Yeah I know that in principle dealing with corporations is voluntarily, and this *does* make a difference. But in a world where infrastructure is increasingly privatized and monopolized, doing so has high social and practical costs.
Let's say I don't want VISA anywhere in my finances. I'm not aware of -any- Norwegian bank whose debit-cards aren't also visa-cards, quite possibly it'd thus mean foregoing paying with plastic alltogether, and foregoing ATMs too, in favor of withdrawing money in the actual bank, with extremely limited opening-hours, and high fees. (in contrast to ATM-withdrawal or in-store-plastic-payment which is free)
Let's say I don't want Facebook. Thing is, in a world where 95%+ of my peers use *precisely* that for sharing information on their lives, and for stuff like inviting people to parties, what's the social cost for this decision ?
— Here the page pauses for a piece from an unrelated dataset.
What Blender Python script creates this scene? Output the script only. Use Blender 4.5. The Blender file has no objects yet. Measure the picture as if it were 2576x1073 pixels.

The village square and the village market used to be publicly owned spaces, with free speech. Todays village square and village market are named Facebook and Ebay, they're privately owned and your freedoms are limited to those which are profitable for the owners.
I'd be in favor of less government, if I thought that the alternative was more freedom. Sadly, I don't. To me it seems the alternative is more power to privately owned corporations instead. The solution doesn't tend to be "let's stop doing that", instead the solution tends to be "let's privatize that!"